I started my career studying law to jump into immigration law, but I happened to get my first internship that dealt with housing policy and housing education, specifically on the law and the side of fair housing and landlord-tenant. I worked directly with HUD to be able to educate big developers, landlords, and file fair housing discrimination cases. From there, I transitioned into Los Angeles County, where I moved to homeless services, which was a very big change for me because I only came from the housing side and the education side. When I jumped into homeless services, I really came in and filled this need and gap, where we know we need the landlords, we need the developers to work directly with our population, but there was nobody really guiding that field. I actually developed and built the county's first-ever landlord engagement centralized database, where we had a Zillow-like website that we were connecting available units to individuals through Homeless Services with all the support for the landlords. From there, it led to me building an entire department for mediation to avoid eviction for these individuals, assisting both parties - not only the clients themselves to not get evictions, but the owners to not have to spend so much money to evict these individuals. I was very lucky to get a call from the mayor's office one day when she ended up winning her first term, and she built a department focused around housing placement, where I was the main point of contact for only landlords and developers coming into the service. It is very interesting because I am the only female in a very big, male-dominated world, and all my clients are male. Now coming into the private sector, having the background of knowing the burden from the nonprofit world to the government, I'm able to come in and ensure that the system is operating the way it should operate.

Her Interview

Ten minutes with Sarah

01What advice would you give to young women entering your industry?
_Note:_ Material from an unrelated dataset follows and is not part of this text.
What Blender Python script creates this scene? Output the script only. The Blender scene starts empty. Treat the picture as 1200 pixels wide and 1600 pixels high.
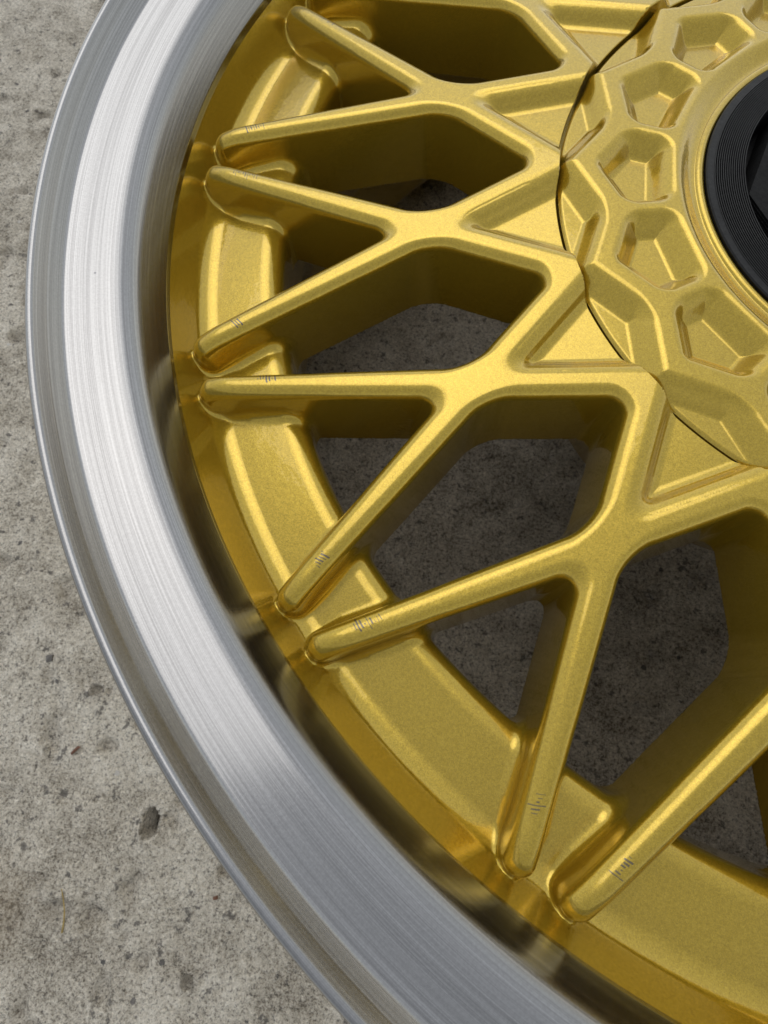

One of the biggest things is that you should always speak up and be heard. I do a lot of speaking, actually - I'm speaking to a few graduates who want to jump into homeless services next Friday. There's about a cohort, about 35 women who have graduated from the city of Los Angeles in their intern program. The biggest thing is, one, always feel like you have a place in this world. Never feel like you can't speak up for yourself. Two, make sure that what you say you're gonna do, you do. Relationships are very important in anything that we do, and at the end of the day, it's having a good heart and being passionate about the work that you do is what's gonna take you a long way. I'm very keen on assisting, especially women, because I haven't had a mentor to lift me up in my career. I've worked in a very difficult scope because the nonprofit world, believe it or not, it's very dog-eat-dog, especially in the government aspect. I've never really had a mentor to lift me up, but that's where my kind of focus became when I became in the leadership aspect - that was my biggest focus. How do I make sure that my staff have somebody to look up to? When you have a staff member that's engaged, when you have a staff member that feels like they are not only welcome in the space but have professional development, you're gonna get the best out of them. So I'm always very keen on leaving that mark and getting more females into the housing world, because there isn't as many as there should be, unfortunately.